▶ **TASK DESCRIPTION**:
Reproduce, exactly and in full, only the lines below from the one containing "Continue the Blender" through the one containing "vase(-2.215, 5.12, .118, .125, .625, 'large".

***

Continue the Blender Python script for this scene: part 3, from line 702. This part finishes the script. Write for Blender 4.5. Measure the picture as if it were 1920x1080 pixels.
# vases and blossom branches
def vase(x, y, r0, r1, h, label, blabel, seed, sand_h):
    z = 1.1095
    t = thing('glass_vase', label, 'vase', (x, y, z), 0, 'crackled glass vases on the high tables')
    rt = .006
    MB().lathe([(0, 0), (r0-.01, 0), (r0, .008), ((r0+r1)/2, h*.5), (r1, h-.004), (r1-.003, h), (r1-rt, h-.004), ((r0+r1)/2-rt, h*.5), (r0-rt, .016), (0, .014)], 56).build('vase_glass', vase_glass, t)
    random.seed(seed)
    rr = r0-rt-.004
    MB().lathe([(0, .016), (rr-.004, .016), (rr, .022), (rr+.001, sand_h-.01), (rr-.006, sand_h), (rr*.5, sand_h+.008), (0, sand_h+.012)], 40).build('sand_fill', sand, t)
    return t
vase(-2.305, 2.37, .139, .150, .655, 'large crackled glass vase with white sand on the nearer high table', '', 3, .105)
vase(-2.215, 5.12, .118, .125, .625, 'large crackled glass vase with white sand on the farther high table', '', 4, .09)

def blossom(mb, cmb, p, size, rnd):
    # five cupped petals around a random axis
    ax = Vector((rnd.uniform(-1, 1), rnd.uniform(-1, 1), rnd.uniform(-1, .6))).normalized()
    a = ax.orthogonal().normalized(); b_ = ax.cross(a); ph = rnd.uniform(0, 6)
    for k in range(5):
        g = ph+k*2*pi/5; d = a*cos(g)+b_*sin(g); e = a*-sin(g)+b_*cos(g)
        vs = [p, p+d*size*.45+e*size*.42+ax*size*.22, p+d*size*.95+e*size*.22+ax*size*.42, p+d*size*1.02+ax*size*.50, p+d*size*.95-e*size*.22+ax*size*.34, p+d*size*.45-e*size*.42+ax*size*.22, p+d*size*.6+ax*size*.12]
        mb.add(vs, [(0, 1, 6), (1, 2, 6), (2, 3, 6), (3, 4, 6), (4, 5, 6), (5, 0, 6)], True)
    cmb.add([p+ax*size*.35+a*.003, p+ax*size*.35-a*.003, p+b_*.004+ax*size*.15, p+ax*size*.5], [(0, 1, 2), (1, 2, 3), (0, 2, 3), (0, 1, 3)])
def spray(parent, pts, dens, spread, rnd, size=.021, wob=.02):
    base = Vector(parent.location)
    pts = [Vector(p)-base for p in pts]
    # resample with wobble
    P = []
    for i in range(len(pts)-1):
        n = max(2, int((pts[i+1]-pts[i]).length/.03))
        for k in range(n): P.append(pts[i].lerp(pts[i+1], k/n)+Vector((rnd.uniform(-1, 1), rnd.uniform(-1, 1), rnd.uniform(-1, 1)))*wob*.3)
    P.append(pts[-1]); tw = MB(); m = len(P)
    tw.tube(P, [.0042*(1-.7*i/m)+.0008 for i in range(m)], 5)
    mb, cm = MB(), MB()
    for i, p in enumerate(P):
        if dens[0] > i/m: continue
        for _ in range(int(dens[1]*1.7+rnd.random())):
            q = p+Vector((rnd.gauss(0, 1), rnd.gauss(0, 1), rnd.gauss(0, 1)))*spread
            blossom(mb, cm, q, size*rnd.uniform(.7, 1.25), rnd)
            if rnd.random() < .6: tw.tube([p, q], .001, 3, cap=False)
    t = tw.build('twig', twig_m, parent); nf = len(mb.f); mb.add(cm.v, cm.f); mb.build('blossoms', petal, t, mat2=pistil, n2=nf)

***

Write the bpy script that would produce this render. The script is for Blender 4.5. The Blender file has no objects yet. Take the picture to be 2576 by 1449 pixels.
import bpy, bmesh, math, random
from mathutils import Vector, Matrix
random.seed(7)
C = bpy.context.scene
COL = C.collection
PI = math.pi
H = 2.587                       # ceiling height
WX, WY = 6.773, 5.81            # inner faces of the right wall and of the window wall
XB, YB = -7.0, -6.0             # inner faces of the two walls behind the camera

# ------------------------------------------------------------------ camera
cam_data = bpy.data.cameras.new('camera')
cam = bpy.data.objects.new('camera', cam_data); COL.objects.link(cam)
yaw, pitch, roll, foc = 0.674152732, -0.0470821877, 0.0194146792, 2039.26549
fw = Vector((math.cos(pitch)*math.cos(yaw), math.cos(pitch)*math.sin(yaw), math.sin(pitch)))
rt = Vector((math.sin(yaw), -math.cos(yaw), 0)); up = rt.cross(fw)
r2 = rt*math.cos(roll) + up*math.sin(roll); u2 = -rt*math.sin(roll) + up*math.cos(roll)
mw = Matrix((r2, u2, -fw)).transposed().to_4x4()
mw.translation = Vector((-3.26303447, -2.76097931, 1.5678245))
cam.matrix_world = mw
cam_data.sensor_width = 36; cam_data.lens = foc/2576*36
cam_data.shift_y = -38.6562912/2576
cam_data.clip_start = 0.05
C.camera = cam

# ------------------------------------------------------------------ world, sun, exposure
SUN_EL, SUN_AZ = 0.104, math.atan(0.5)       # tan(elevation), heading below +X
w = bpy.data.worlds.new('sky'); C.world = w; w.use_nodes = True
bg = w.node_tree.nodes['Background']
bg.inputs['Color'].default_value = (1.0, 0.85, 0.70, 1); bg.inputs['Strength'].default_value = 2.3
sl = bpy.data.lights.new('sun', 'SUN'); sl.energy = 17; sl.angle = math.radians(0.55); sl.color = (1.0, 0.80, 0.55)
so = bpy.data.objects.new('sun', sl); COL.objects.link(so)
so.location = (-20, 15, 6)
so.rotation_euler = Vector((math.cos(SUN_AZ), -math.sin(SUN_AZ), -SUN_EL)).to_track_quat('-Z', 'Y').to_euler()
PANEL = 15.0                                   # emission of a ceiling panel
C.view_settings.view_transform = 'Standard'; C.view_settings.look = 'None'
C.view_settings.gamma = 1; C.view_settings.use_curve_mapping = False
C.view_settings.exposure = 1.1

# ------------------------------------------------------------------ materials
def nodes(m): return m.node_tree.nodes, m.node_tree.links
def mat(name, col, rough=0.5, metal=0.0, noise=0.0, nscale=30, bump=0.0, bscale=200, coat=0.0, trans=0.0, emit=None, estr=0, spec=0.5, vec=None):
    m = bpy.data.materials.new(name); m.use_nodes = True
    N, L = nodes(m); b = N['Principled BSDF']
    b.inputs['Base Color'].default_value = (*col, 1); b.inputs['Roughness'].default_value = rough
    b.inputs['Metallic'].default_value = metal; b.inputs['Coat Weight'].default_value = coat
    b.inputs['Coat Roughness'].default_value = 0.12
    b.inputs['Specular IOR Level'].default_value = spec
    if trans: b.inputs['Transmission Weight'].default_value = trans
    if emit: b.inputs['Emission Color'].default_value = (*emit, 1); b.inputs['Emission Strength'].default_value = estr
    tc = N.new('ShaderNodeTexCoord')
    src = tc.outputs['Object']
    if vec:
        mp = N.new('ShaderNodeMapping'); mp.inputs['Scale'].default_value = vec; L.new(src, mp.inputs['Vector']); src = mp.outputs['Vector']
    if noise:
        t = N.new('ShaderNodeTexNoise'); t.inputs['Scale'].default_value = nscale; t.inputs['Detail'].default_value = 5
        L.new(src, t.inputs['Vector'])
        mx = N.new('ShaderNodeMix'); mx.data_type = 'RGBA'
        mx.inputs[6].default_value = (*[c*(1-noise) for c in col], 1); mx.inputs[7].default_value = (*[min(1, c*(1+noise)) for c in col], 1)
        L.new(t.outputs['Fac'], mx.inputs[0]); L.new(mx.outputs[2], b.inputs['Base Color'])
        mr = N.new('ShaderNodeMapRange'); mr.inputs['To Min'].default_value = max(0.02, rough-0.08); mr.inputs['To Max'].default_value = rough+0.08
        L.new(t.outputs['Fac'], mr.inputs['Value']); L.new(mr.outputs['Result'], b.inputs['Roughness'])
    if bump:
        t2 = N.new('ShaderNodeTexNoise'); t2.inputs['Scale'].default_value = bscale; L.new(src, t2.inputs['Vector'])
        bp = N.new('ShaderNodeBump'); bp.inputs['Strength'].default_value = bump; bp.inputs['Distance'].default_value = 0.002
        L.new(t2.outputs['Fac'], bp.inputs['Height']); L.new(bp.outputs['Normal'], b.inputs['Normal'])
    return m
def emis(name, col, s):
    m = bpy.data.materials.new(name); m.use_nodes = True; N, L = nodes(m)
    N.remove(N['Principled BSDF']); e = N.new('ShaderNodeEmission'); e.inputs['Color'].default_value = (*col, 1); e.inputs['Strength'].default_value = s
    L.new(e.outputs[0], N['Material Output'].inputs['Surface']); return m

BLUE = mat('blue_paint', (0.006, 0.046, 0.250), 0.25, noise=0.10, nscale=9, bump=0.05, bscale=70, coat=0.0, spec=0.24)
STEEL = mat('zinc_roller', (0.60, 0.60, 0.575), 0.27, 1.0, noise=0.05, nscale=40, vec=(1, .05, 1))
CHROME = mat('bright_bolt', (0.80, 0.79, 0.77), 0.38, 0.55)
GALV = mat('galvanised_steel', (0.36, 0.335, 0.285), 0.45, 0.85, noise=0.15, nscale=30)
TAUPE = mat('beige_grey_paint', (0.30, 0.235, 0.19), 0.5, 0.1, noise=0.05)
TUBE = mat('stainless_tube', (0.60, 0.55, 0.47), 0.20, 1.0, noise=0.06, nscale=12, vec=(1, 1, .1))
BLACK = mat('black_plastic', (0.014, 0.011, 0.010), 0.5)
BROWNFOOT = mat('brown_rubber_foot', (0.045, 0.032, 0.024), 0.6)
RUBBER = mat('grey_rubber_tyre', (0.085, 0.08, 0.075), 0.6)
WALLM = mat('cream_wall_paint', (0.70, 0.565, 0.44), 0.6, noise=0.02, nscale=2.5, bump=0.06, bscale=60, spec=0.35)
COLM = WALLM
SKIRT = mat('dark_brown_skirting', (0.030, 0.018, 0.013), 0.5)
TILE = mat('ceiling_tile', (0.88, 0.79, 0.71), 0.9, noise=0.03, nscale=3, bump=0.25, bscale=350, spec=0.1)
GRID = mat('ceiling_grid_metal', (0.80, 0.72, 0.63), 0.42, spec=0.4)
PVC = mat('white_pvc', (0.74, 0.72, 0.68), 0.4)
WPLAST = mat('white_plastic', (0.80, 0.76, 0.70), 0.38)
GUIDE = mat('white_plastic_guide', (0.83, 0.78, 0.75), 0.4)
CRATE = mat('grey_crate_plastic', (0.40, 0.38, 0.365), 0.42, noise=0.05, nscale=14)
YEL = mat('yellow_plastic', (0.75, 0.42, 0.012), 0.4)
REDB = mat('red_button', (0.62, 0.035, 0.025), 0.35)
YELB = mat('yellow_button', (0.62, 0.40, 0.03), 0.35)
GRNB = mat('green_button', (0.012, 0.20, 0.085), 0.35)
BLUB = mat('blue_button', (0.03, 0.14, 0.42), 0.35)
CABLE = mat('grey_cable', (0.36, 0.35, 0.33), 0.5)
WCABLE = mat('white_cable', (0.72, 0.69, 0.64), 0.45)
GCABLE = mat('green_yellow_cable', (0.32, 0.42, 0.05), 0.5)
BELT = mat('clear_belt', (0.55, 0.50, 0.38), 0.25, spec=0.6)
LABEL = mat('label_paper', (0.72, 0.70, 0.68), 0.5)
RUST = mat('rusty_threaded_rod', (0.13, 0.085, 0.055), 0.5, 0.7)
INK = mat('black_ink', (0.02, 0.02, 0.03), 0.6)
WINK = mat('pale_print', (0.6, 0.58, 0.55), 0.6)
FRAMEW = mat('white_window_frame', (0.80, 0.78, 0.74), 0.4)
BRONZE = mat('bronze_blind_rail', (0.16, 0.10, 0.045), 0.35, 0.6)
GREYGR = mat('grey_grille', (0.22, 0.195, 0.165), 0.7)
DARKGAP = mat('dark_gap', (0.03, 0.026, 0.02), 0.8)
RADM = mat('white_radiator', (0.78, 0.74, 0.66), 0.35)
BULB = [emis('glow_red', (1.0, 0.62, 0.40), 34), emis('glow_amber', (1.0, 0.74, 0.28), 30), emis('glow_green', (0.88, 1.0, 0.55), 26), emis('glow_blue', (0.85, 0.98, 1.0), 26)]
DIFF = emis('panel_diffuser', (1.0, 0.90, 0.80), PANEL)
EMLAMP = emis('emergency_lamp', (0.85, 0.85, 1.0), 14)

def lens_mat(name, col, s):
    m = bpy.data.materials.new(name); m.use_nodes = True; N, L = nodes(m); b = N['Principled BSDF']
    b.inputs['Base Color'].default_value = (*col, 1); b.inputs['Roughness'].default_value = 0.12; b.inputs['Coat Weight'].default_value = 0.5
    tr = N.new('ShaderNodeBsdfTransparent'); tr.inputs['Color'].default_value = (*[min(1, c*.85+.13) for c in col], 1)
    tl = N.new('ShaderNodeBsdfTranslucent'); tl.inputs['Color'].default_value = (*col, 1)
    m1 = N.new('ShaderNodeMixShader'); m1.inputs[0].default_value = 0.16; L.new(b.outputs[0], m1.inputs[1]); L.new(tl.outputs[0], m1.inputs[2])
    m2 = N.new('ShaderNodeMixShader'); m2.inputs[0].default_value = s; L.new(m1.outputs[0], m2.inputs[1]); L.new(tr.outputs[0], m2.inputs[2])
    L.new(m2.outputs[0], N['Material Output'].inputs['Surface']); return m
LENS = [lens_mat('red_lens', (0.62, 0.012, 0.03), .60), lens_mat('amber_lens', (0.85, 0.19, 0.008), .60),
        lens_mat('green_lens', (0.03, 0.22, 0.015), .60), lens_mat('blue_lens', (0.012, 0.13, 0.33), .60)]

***

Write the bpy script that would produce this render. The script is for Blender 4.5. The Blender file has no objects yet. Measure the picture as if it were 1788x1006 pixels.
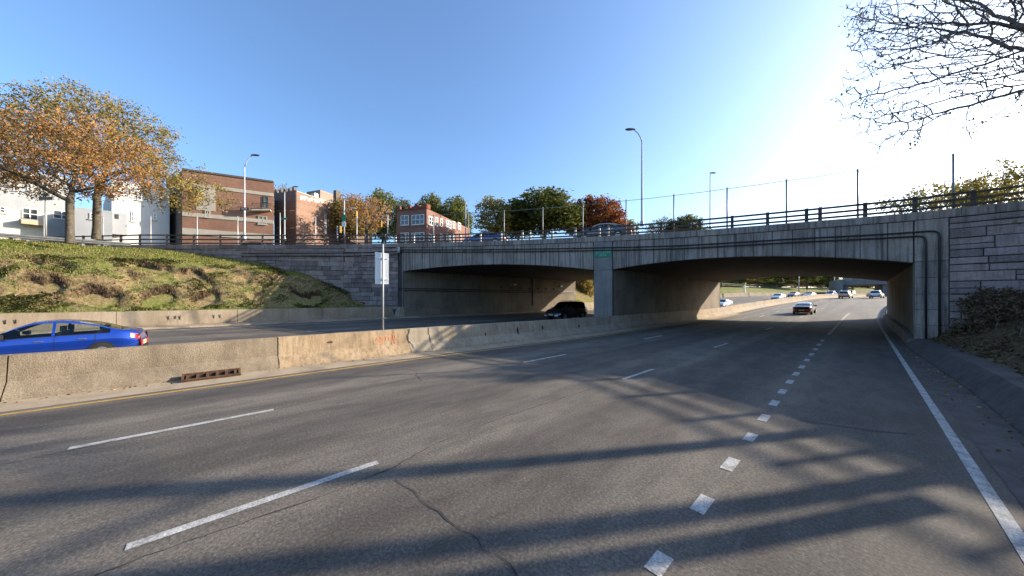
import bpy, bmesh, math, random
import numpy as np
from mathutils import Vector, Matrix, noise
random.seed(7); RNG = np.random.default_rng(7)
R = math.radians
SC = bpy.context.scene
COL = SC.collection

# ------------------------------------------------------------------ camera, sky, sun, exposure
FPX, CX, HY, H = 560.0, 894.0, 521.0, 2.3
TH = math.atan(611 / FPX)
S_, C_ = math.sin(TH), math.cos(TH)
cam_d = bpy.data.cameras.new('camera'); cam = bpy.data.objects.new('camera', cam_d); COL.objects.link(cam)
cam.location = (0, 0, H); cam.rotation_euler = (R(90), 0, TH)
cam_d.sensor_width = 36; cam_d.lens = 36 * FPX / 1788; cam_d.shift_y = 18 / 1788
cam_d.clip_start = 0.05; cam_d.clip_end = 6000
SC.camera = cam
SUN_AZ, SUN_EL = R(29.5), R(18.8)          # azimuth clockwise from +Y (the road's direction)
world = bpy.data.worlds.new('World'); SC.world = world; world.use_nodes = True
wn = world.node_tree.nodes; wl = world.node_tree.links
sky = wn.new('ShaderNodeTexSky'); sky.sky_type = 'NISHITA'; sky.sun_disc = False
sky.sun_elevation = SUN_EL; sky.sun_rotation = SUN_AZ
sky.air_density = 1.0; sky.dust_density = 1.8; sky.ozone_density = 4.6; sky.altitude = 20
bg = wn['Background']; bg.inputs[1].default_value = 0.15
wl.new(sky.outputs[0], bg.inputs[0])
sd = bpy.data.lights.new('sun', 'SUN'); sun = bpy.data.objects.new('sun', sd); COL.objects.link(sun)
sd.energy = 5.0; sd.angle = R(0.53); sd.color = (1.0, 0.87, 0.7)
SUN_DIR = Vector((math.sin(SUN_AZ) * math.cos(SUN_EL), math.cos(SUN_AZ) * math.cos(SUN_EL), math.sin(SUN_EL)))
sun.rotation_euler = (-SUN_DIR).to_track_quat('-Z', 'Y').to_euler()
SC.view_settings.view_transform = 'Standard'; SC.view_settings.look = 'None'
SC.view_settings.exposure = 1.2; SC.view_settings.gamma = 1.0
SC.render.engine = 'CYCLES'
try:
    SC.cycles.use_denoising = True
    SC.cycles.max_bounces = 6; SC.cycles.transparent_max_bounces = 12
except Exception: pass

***

▶ **RESPONSE FOR THIS EXERCISE**:
Continue the Blender Python script for this scene: part 3, from line 702. This part finishes the script. Write for Blender 4.5. Measure the picture as if it were 1920x1080 pixels.
# vases and blossom branches
def vase(x, y, r0, r1, h, label, blabel, seed, sand_h):
    z = 1.1095
    t = thing('glass_vase', label, 'vase', (x, y, z), 0, 'crackled glass vases on the high tables')
    rt = .006
    MB().lathe([(0, 0), (r0-.01, 0), (r0, .008), ((r0+r1)/2, h*.5), (r1, h-.004), (r1-.003, h), (r1-rt, h-.004), ((r0+r1)/2-rt, h*.5), (r0-rt, .016), (0, .014)], 56).build('vase_glass', vase_glass, t)
    random.seed(seed)
    rr = r0-rt-.004
    MB().lathe([(0, .016), (rr-.004, .016), (rr, .022), (rr+.001, sand_h-.01), (rr-.006, sand_h), (rr*.5, sand_h+.008), (0, sand_h+.012)], 40).build('sand_fill', sand, t)
    return t
vase(-2.305, 2.37, .139, .150, .655, 'large crackled glass vase with white sand on the nearer high table', '', 3, .105)
vase(-2.215, 5.12, .118, .125, .625, 'large crackled glass vase with white sand on the farther high table', '', 4, .09)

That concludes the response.